Actuator Placement: The positioning of the actuator on a platform will impact the overall available angles of pitch and roll. The closer together the actuators are to each other, the greater the angle when at full pitch or roll. These changes in angle will impact the overall feeling of the profile. A simple change of 10cm can increase the angel by a couple degrees and result in a different feel in the motion profile. Differences in actuator placement is something to consider when sharing or comparing motion profiles.

 

MDBOX Tuning: Due to built in smoothing effects for MDBOX, it might not be necessary to utilize Effect Smoothing. Based on motion profiles created for PT Actuator platforms, it may be necessary to reduce the Effect Smoothing by 50%. Surge, Sway, and Traction Loss may require Effect Smoothing to be removed completely when comparing to motion profiles created on other platforms.

 

 

Clipping Bad Telemetry

SRS has the ability to clip excessive telemetry spikes from corrupted/buggy telemetry or extreme events such as hard crashes, hits, or rolling flips.

 

A few examples of buggy telemetry is that Elite Dangerous will spike surge to 9.6 million when exiting the frame-shift drive, IL-2 will spike surge and heave up to 300 when switching positions in a bomber, and DCS will spike sway when first attaching to a catapult on a carrier or taxiing on a runway. These events could be filtered to prevent the excessive movement and prevent them from dominating the other axes due to their extremely large telemetry values.

 

Extreme events could also be filtered that would be higher than expected telemetry like hard crashes, rolling flips, hard landings or other events that would normally lead to jarring motion. Accurate Max Telemetries should be utilized to ensure all intended motion isn't clipped.

 

WARNING: Clip Factor is a GLOBAL setting since its located in the config.ini file. Any setting made here will impact all games and could potential clip telemetry for titles in which its not intended.

 

The setting is in the SRS config.ini file which is located in the Documents/SimRacingStudio 2.0 folder. Default settings:

[MOTIONBOX]

pitch_clip_factor = 1000

roll_clip_factor = 1000

yaw_clip_factor = 1000

surge_clip_factor = 1000

sway_clip_factor = 1000

heave_clip_factor = 1000

traction_loss_clip_factor = 1000

 

The Clip Factor will clip any telemetry that is higher than the existing Max Telemetry for an axis MULTIPLIED by the Clip Factor.

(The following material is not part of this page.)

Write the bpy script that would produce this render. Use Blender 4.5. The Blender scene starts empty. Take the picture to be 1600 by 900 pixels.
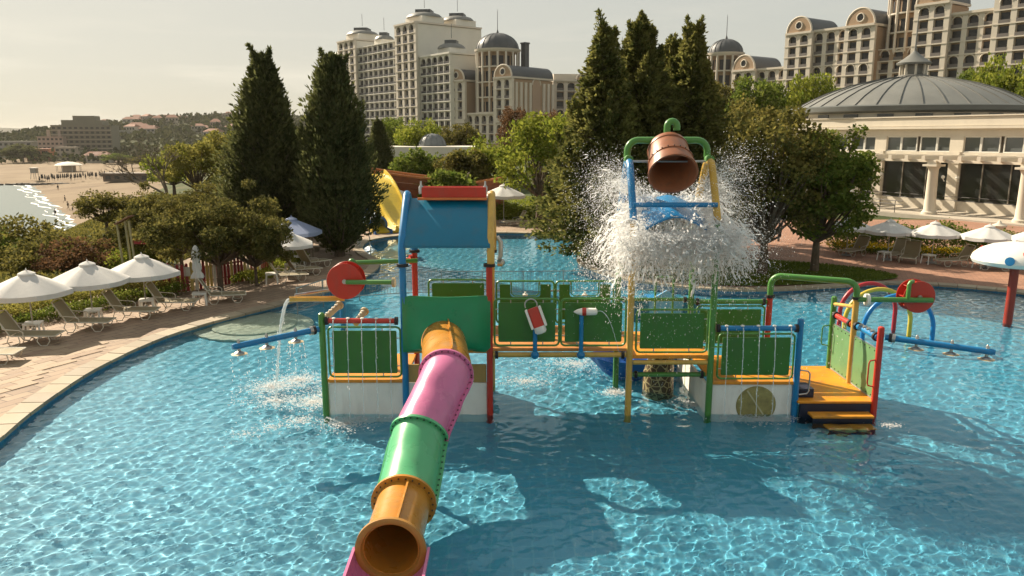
import bpy, math, random
import numpy as np
from mathutils import Vector, Matrix
from mathutils.geometry import delaunay_2d_cdt
PI = math.pi
S = bpy.context.scene
COL = S.collection
# ------------------------------------------------------------------ camera, sky, sun, exposure
CAM_H = 5.6
PITCH = math.atan(237 / 1200)
cam = bpy.data.cameras.new('camera'); cam_o = bpy.data.objects.new('camera', cam); COL.objects.link(cam_o)
cam.sensor_width = 36; cam.lens = 27.0; cam.clip_start = .1; cam.clip_end = 9000
cam_o.location = (0, 0, CAM_H); cam_o.rotation_euler = (PI / 2 - PITCH, 0, 0)
S.camera = cam_o
SUN_EL = math.radians(34.5); SUN_AZ = math.radians(-47)          # measured from +Y towards +X
sun_dir = Vector((math.sin(SUN_AZ) * math.cos(SUN_EL), math.cos(SUN_AZ) * math.cos(SUN_EL), math.sin(SUN_EL)))
world = bpy.data.worlds.new('World'); S.world = world; world.use_nodes = True
wn = world.node_tree; wl = wn.links
bg = wn.nodes['Background']
sky = wn.nodes.new('ShaderNodeTexSky'); sky.sky_type = 'NISHITA'; sky.sun_disc = False
sky.sun_elevation = SUN_EL; sky.sun_rotation = SUN_AZ
sky.altitude = 10; sky.air_density = 1.0; sky.dust_density = 2.2; sky.ozone_density = 1.0
gam = wn.nodes.new('ShaderNodeGamma'); gam.inputs[1].default_value = .2
hs = wn.nodes.new('ShaderNodeHueSaturation'); hs.inputs['Saturation'].default_value = .95
tint = wn.nodes.new('ShaderNodeMixRGB'); tint.blend_type = 'MULTIPLY'; tint.inputs[0].default_value = 1; tint.inputs[2].default_value = (1.02, 1.0, .885, 1)
# thin streaky cloud, everywhere low in the sky
tc = wn.nodes.new('ShaderNodeTexCoord'); mp = wn.nodes.new('ShaderNodeMapping'); mp.inputs['Scale'].default_value = (1.6, 1.6, 14)
nz = wn.nodes.new('ShaderNodeTexNoise'); nz.inputs['Scale'].default_value = 2.2; nz.inputs['Detail'].default_value = 7; nz.inputs['Roughness'].default_value = .55
rmp = wn.nodes.new('ShaderNodeMapRange'); rmp.inputs[1].default_value = .50; rmp.inputs[2].default_value = .72; rmp.inputs[3].default_value = 0; rmp.inputs[4].default_value = .75
sep = wn.nodes.new('ShaderNodeSeparateXYZ'); low = wn.nodes.new('ShaderNodeMapRange')
low.inputs[1].default_value = .02; low.inputs[2].default_value = .17; low.inputs[3].default_value = 1; low.inputs[4].default_value = 0
mul = wn.nodes.new('ShaderNodeMath'); mul.operation = 'MULTIPLY'
cl = wn.nodes.new('ShaderNodeMixRGB'); cl.inputs[2].default_value = (2.25, 2.08, 1.72, 1)
wl.new(sky.outputs[0], gam.inputs[0]); wl.new(gam.outputs[0], hs.inputs['Color']); wl.new(hs.outputs[0], tint.inputs[1])
wl.new(tc.outputs['Generated'], mp.inputs[0]); wl.new(mp.outputs[0], nz.inputs[0]); wl.new(nz.outputs[0], rmp.inputs[0])
wl.new(tc.outputs['Generated'], sep.inputs[0]); wl.new(sep.outputs[2], low.inputs[0])
wl.new(rmp.outputs[0], mul.inputs[0]); wl.new(low.outputs[0], mul.inputs[1]); wl.new(mul.outputs[0], cl.inputs[0])
wl.new(tint.outputs[0], cl.inputs[1]); wl.new(cl.outputs[0], bg.inputs[0])
bg.inputs[1].default_value = .142
sl = bpy.data.lights.new('sun', 'SUN'); sl.energy = 3.0; sl.angle = math.radians(.5); sl.color = (1, .87, .68)
sun = bpy.data.objects.new('sun', sl); COL.objects.link(sun); sun.location = (-30, 40, 40)
sun.rotation_euler = (-sun_dir).to_track_quat('-Z', 'Y').to_euler()
sl.cycles.is_caustics_light = True                                # true refracted sunlight on the pool floor
S.view_settings.view_transform = 'Standard'; S.view_settings.look = 'None'; S.view_settings.gamma = 1
S.view_settings.exposure = 1.68
cy = S.cycles
cy.use_denoising = True; cy.max_bounces = 10; cy.transmission_bounces = 8; cy.transparent_max_bounces = 24; cy.glossy_bounces = 4; cy.diffuse_bounces = 6
cy.sample_clamp_indirect = 6; cy.use_adaptive_sampling = True; cy.adaptive_threshold = .02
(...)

For example, if your Surge Max Telemetry is 20 and you set the Clip Factor to 3, any value the game send over 60 (3x20) will be clipped at 60. So if the games send a telemetry output for surge of 300, SRS will process the output only as 60, not as 300. Defaults Clip Factors are set to 1000 to prevent most clipping form occurring.

 

Reverse/Invert an Axis

By manually entering a negative number in the Max Telemetry field, the movement for that axis will be inverted. For example, if a game output has the platform turning the wrong way on the Yaw axis, entering a negative number into Max Telemetry for Yaw will reverse the Yaw movement.